Diego Téllet Alarcia erweitert mit seinem Beitrag die Perspektive des Bandes um einen weiteren Akteur, die spanische Krone. Während des Großteils des Siebenjährigen Krieges blieb die Großmacht Spanien neutral, ehe sie schließlich doch noch Kriegspartei wurde und damit zur weltweiten Ausbreitung des Großkonflikts beitrug. Téllet Alarcia zeichnet zunächst chronologisch die Entwicklung der spanischen Außenpolitik nach und schildert dann das Eingreifen der spanischen Truppen in den Krieg, beginnend 1762 mit dem Angriff auf das Nachbarland Portugal. Am Ende wurden die Niederlagen beinahe als nationale Katastrophe empfunden. Besonders der Verlust Havannas an die Briten schmerzte sehr. Das verspätete sowie zeitlich und räumlich begrenzte Mitwirken Spaniens am Siebenjährigen Krieg blieb allerdings ohne spürbaren Einfluss auf das Endergebnis. Gleichwohl waren tiefgreifende Folgewirkungen für die spanische Monarchie festzustellen. Dazu zählt auch, dass Militärreformen in Spanien als dringend erforderlich angesehen und schließlich auch umgesetzt wurden. Hier knüpfen Katrin und Sascha Möbius unmittelbar an, indem sie untersuchen, welchen Einfluss die Entsendung spanischer Militärbeobachter nach Preußen, Österreich, Frankreich und Russland vor und während des Siebenjährigen Krieges auf die Ordenanzas von 1768 besaß. Wesentliche Ziele dieser Heeresreform waren Professionalisierung, verschiedene Formen von Vereinheitlichung, die Herstellung einer funktionierenden Kommandostruktur und die Implementierung eines professionelleren militärischen Ehrbegriffs.

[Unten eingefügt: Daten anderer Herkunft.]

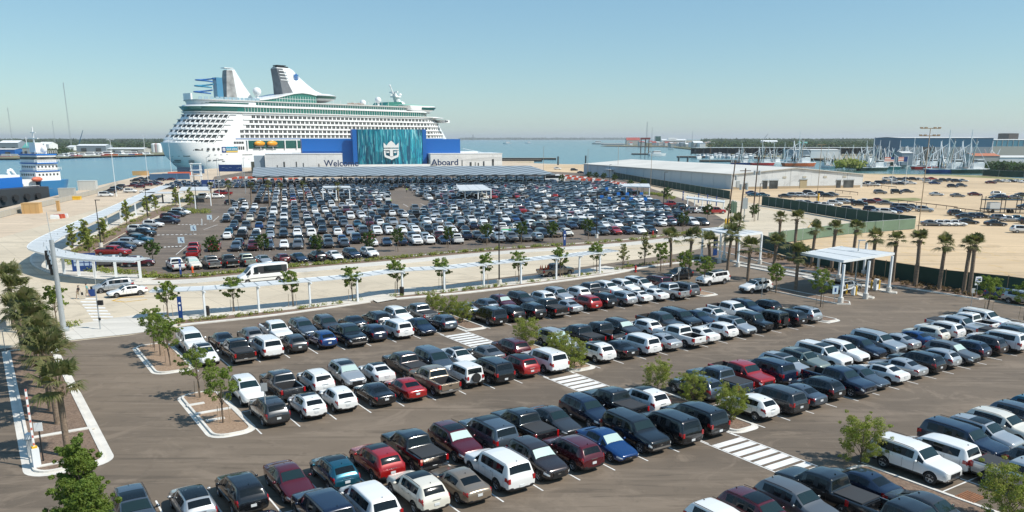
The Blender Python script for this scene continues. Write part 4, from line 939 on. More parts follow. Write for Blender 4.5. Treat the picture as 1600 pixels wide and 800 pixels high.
# right hand lots
RL = [(1227,306,8),(1240,305,8),(1252,305,8),(1263,303,8),(1268,307,8),(1281,304,8),(1290,306,8)]
seq = 'Dd Vs Ws Ks Ws Ns Kd Gd Ws Nd Vd Wd Ws Vs Dd Nd Ks Wd Md Rd Gd Ds Kd Ns Vd Ws Bd Nc Lc Gs'.split()
k = 0
def yardcar(x, y, a, c=None):
    global k
    add_vehicle(*at(x, y)[:2], R(a)+pi*(k % 2 == 0)*0, c or seq[k % len(seq)], 'right hand yard', k); k += 1
for x, y in [(1227,309),(1240,308),(1252,308),(1264,304),(1270,309),(1283,306),(1292,308),(1300,306),(1253,321),(1262,320),(1278,322),(1290,323),(1304,321),(1316,318),(1322,317),(1332,318),(1343,322),(1352,317),(1362,318),(1372,316),(1384,320),(1326,331),(1341,334),(1362,331),(1375,334),(1386,335),(1396,333),(1410,331),(1403,326),(1415,327),(1425,326),(1444,331)]: yardcar(x, y, -28)
for x, y in [(1350,291),(1358,289),(1366,291),(1374,288),(1383,286),(1391,288),(1399,286),(1407,289),(1415,286),(1423,288),(1386,282),(1396,281),(1406,282),(1416,281),(1427,282),(1436,282),(1446,282),(1456,281),(1464,285),(1474,284),(1484,283),(1494,285),(1504,284),(1450,286),(1460,288),(1488,293),(1502,292)]: yardcar(x, y, -20)
for x, y, c in [(1375,303,'Gs'),(1400,303,'Kj'),(1417,301,'Dd'),(1463,306,'Vd'),(1496,308,'Gd'),(1523,306,'Md'),(1559,306,'Ws'),(1586,311,'Gd'),(1597,307,'Dd'),(1495,337,'Ds'),(1508,342,'Kd'),(1520,341,'Nd'),(1532,341,'Kd'),(1455,353,'Gd'),(1470,353,'Wd'),(1481,353,'Wd'),(1493,353,'Wd'),(1512,350,'Kd'),(1555,353,'Kd'),(1563,345,'Gs'),(1577,346,'Vd'),(1590,345,'Ed'),(1597,364,'Ws'),(1608,350,'Ks'),(1548,287,'Md'),(1560,285,'Gd'),(1570,285,'Wd'),(1580,285,'Nd'),(1590,285,'Wd'),(1600,286,'Wd'),(1178,307,'Ed'),(1192,307,'Ed'),(1175,304,'Bd')]: yardcar(x, y, -10, c)
for x, y in [(871,265),(897,267),(920,263),(927,263),(934,264),(950,268),(960,268),(908,271),(920,274),(932,275),(945,276),(955,275),(965,277),(975,276),(895,293),(968,296),(976,298),(985,300)]: yardcar(x, y, 8)
# the crowded rows of the middle car park, filled between its measured edges
def inpoly(x, y, P):
    c = False; n = len(P)
    for i in range(n):
        a, b2 = P[i], P[i-1]
        if (a[1] > y) != (b2[1] > y) and x < (b2[0]-a[0])*(y-a[1])/(b2[1]-a[1])+a[0]: c = not c
    return c
FILL = A2((362,398),(350,352),(360,322.5),(397,318),(395,287),(430,279),(858,275),(935,283),(975,296),(1030,322),(1102,351),(1100,357),(1000,366),(900,368),(800,383),(740,382),(640,392),(560,396),(470,400))
GAP = A2((606,302),(622,292),(646,301),(676,322),(655,329),(632,332),(614,322))
HALL = A2((352,398),(345,320),(399,320),(398,300),(372,300))
rv = random.Random(99)
ckeys = 'W'*24+'K'*20+'V'*11+'D'*10+'N'*9+'L'*8+'G'*5+'M'*5+'R'*3+'T'*2+'C'*2+'B'*2+'E'*2+'U'*1
tkeys = 's'*36+'d'*20+'c'*18+'S'*10+'p'*12+'m'*7
secs = [153.9+18.3*k for k in range(6)]+[268.5+17.0*k for k in range(5)]
secs2 = [356.0, 373.0, 390.0]
for si, v0 in enumerate(secs+secs2):
    for hf in (0, 1):
        for i in range(70):
            u = -9.5+2.74*i-40+1.37; v = v0+2.75+5.5*hf
            x, y, _ = mid(u, v)
            ok = inpoly(x, y, FILL) and not inpoly(x, y, GAP)
            if si >= 11: ok = at(430,268)[0]-30 < x < 20
            if not ok or rv.random() < .06: continue
            face = rv.choice((-1, 1, -1))
            c = rv.choice(ckeys)+rv.choice(tkeys)
            if si >= 10: c = rv.choice('KNDKG')+c[1]  # rows by and under the solar roof: dark paints stand in for its shade
            add_vehicle(x+rv.uniform(-.15,.15), y+rv.uniform(-.25,.25), TM+face*pi/2+rv.uniform(-.03,.03), c, f'M{si}{hf}', i)
# ---- nearest 300 stand as objects of their own, the rest is one object
VEH.sort(key=lambda q: hypot(q[0], q[1]-0))
# those inside or near the frame only
near, far = VEH[:298], VEH[298:]
ROWW = {}
def desc(v): return PAINT[v[3][0]][0]+' '+TNAME[v[3][1]]
rows = {}
for v in VEH: rows.setdefault(v[4], []).append(v)
for r_ in rows.values(): r_.sort(key=lambda q: q[5])
midnames = ['first','second','third','fourth','fifth','sixth','seventh']
used = set(); dup = 0
for v in near:
    lab = v[6]
    if not lab:
        R_ = rows[v[4]]; i = R_.index(v); l = desc(R_[i-1]) if i else None; r_ = desc(R_[i+1]) if i+1 < len(R_) else None
        face = 'sunshade' if 'x' in v[3][2:] else ''
        me = desc(v)+(' with sunshade' if face else '')
        rn = v[4]
        if rn.startswith('M'): rn = f'{midnames[int(rn[1:-1])]} lane of middle park'
        if l and r_: lab = f'{me} between {l} and {r_}, {rn}'
        elif l: lab = f'{me} at the right end beside {l}, {rn}'
        elif r_: lab = f'{me} at the left end beside {r_}, {rn}'
        else: lab = f'{me}, {rn}'
        w = lab.split()
        if len(w) > 16:
            lab = lab.replace(' line of the ', ' '); w = lab.split()
        if len(w) > 16: lab = lab.replace('the ', ''); w = lab.split()
        if len(w) > 16: lab = ' '.join(w[:16])
        if lab in used: 
            pos = i+1; rest = lab.split(', ')[-1]; lab = f'{me}, number {pos} from the left, beside {l or r_}, {rest}'
            w = lab.split(); lab = ' '.join(w[:16])
            if lab in used: lab = ' '.join(f'{me} number {pos} from left, {rn}, {"rear" if v[4][-1] == "1" else "front"} half'.split()[:16])
    used.add(lab)
    d = hypot(v[0], v[1])
    o = place_vehicle(v[3], (v[0], v[1], .012 if v[1] > 0 else 0), v[2], d < 150 or v[6] is not None)
    o['label'] = lab; o['category'] = CAT[v[3][1]]
    o['group'] = v[7] or ('cars parked in the near car park' if (v[4] and 'row' in v[4]) else 'cars parked in the middle car park' if v[4] else 'cars on the roads')
if far:
    vs = []; fidx = []; fm = []; base = 0; ks = sorted(set(v[3][0] for v in far)); mats_ = [PAINT[k_][1] for k_ in ks]+LOWMATS[1:]
    pn = {}
    for ty in VT:
        b = get_low(ty)[0]; pn[ty] = (np.array(b.v), b.f, b.m)
    for v in far:
        P, fs_, m_ = pn[v[3][1]]; c_, s_ = cos(v[2]), sin(v[2]); x = P[:,0]*c_-P[:,1]*s_+v[0]; y = P[:,0]*s_+P[:,1]*c_+v[1]
        vs.append(np.stack([x, y, P[:,2]+.01], 1)); fidx += [tuple(i+base for i in f) for f in fs_]; fm += [ks.index(v[3][0]) if q == 0 else len(ks)-1+q for q in m_]; base += len(P)
    me = bpy.data.meshes.new('distant_cars'); me.from_pydata(np.concatenate(vs).tolist(), [], fidx)
    for m_ in mats_: me.materials.append(m_)
    me.polygons.foreach_set('material_index', fm); me.polygons.foreach_set('use_smooth', [True]*len(fidx)); me.update(); me.set_sharp_from_angle(angle=R(32))
    stuff(link('distant_cars', me), 'hundreds of parked cars filling the far lanes and yards', 'cars')
print('vehicles', len(VEH))
# ---------------------------------------------------------------- covered walkway, canopies, lamps, signs
ROOFW = mat('white_metal_roof', (.60,.62,.62), .5, .0, var=.05, vscale=.6)
def ribbed(name, col, pitch, rot, dark=.75, rough=.35, metal=.3, w=.12):
    n = NB(name, rough); n.b.inputs['Metallic'].default_value = metal
    c = n.mix(n.rng(n.noise(.3), .3, .7, 0, .25), col, tuple(x*.8 for x in col)); c = n.mix(n.lines(-rot, pitch, w), c, tuple(x*dark for x in col)); return n.out(c)
wk = empty('covered_walkway', (*WALKLINE[0], 0), 0, 'long white cantilevered walkway cover running beside the concrete road', 'canopy')
o0 = Vector((*WALKLINE[0], 0))
rl = pl((240,498),(321,494.5),(405,487),(485,479),(559,471),(629,460.5),(694.5,456),(756,449),(814,442.5),(869,436),(905,431.5),(937,427),(960,424))
rl = offset_line(rl, .2)
rel = [(p[0]-o0.x, p[1]-o0.y) for p in rl]
o = ribbon('roof', rel, -1.0, 1.5, 3.15, 3.25, ROOFW, None); o.parent = wk
o = ribbon('fascia', rel, 1.5, 1.56, 3.1, 3.3, STEELW, None); o.parent = wk
for x, y in [(321,495),(405,487),(485,479),(559,471),(629,461),(694.5,456.5),(756,449.5),(814,443.5),(869,436.5),(905,431.5),(937,427)]:
    p = Vector(at(x, y, .1))-o0; m_ = MB(); m_.box((p.x, p.y, 1.55), (.2,.2,3.0), R(38)); m_.box((p.x-.3, p.y+.4, 3.07), (.16, 2.4, .14), R(38)); m_.build('post', STEELW, wk)
def bin_(x, y, t): 
    b = MB(); b.lathe([(.26,0),(.30,.1),(.30,.95),(.32,1.0),(.2,1.12),(.001,1.16)], n=12); o = b.build('waste_bin', BLACK, None, 40); o.location = at(x, y, .1); tag(o, t, 'bin', 'bins under the walkway')
bin_(324,493,'dark waste bin by the second walkway post from the west'); bin_(628,461,'dark waste bin by the walkway post near the footpath opening')
def seams(pts, d0, d1, z, parent, every=2):
    a = offset_line(pts, d0); b2 = offset_line(pts, d1); n = 0
    for i in range(0, len(pts), every): MB().box(((a[i][0]+b2[i][0])/2, (a[i][1]+b2[i][1])/2, z), (.09, abs(d1-d0)*.98, .05), atan2(pts[min(i+1,len(pts)-1)][1]-pts[max(i-1,0)][1], pts[min(i+1,len(pts)-1)][0]-pts[max(i-1,0)][0])).build('roof_seam', GALV, parent)
seams(rel, -1.0, 1.5, 3.27, wk, 1)
# blue totems
def totem(x, y, h, t, w=.5, z=.1):
    r = empty('totem_sign', at(x, y, z), R(20), t, 'sign', 'blue totem signs'); MB().box((0,0,h/2), (w,.14,h)).build('panel', NAVY, r)
    a = MB(); a.tube((0,-.075,h*.72),(0,-.09,h*.72),w*.28,n=12); a.box((0,-.08,h*.5),(w*.3,.02,h*.18)); a.build('emblem', WHITE, r)
totem(283,500,2.7,'blue totem sign under the walkway west end',.45); totem(283,433,2.7,'slim blue totem on the verge behind the white pickup',.3); totem(882,384,2.9,'blue totem with white arrow on the middle car park verge',.5)
totem(373,292,2.9,'dark blue totem behind the far left cars',.8); totem(1067,313,3,'blue totem left of the far east shelter',.4); totem(1091,317,3,'blue totem on the far east shelter, second',.3); totem(1105,319,3,'blue totem on the far east shelter, third',.3); totem(1119,322,3,'blue totem on the far east shelter, last',.3)
totem(1117,399,3.2,'tall dark blue sign standing inside the far booth canopy',.8)
# hydrants
def hydrant(x, y, t, c=REDP):
    b = MB(); b.lathe([(.16,0),(.16,.06),(.10,.08),(.10,.55),(.13,.58),(.12,.68),(.05,.76),(.001,.78)], n=10); b.tube((-.17,0,.45),(.17,0,.45),.05,n=6); b.tube((0,-.17,.45),(0,0,.45),.06,n=6)
    o = b.build('fire_hydrant', c, None, 40); o.location = at(x, y, .1); o.scale = (1.3,1.3,1.3); tag(o, t, 'hydrant', 'red fire hydrants')
hydrant(993,425,'red hydrant on the mulch bed before the booth palms'); hydrant(1020,368,'red hydrant on the verge of the middle car park'); hydrant(301,426,'orange red hydrant beside the white pickup and blue totem', ORANGE)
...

In einem weiteren Beitrag untersucht Stephen Conway aus der Perspektive der Londoner Regierung die britische Strategie im globalen Siebenjährigen Krieg, während sich Erica Charters anhand überwiegend quantitativer Quellen mit der zahlenmäßigen Erfassung von Soldaten in der englischen und der französischen Armee auseinandersetzt. Lothar Schilling analysiert in seinem akteurszentrierten Beitrag den Einfluss des österreichischen Staatskanzlers Kaunitz auf das Renversement des alliances, das die Jahrhunderte alte Feindschaft der Habsburger mit Frankreich beendete und beide europäische Großmächte ab 1758 zu Bündnispartnern werden ließ. Schließlich versucht sich Marion Godfroy-Tayart de Borms an einer Neubewertung des 1763 von Frankreich initiierten Kourou-Projekts, das ursprünglich als Revanche für die vorangegangenen globalen Verluste französischer Gebiete an die Briten gedacht war, letztlich aber an seiner mangelhaften Vorbereitung und an fehlenden Ressourcen scheiterte.
Alles in allem liegt ein sehr gelungener Band vor, der zahlreiche Anknüpfungspunkte zur weiteren Erforschung der facettenreichen Geschichte des Siebenjährigen Krieges bietet und darüber hinaus dazu anregen dürfte, auch auf anderen Themenfeldern der frühneuzeitlichen Geschichte verstärkt nach Wegen für eine bessere Verknüpfung von Mikro- und Makroperspektive zu suchen.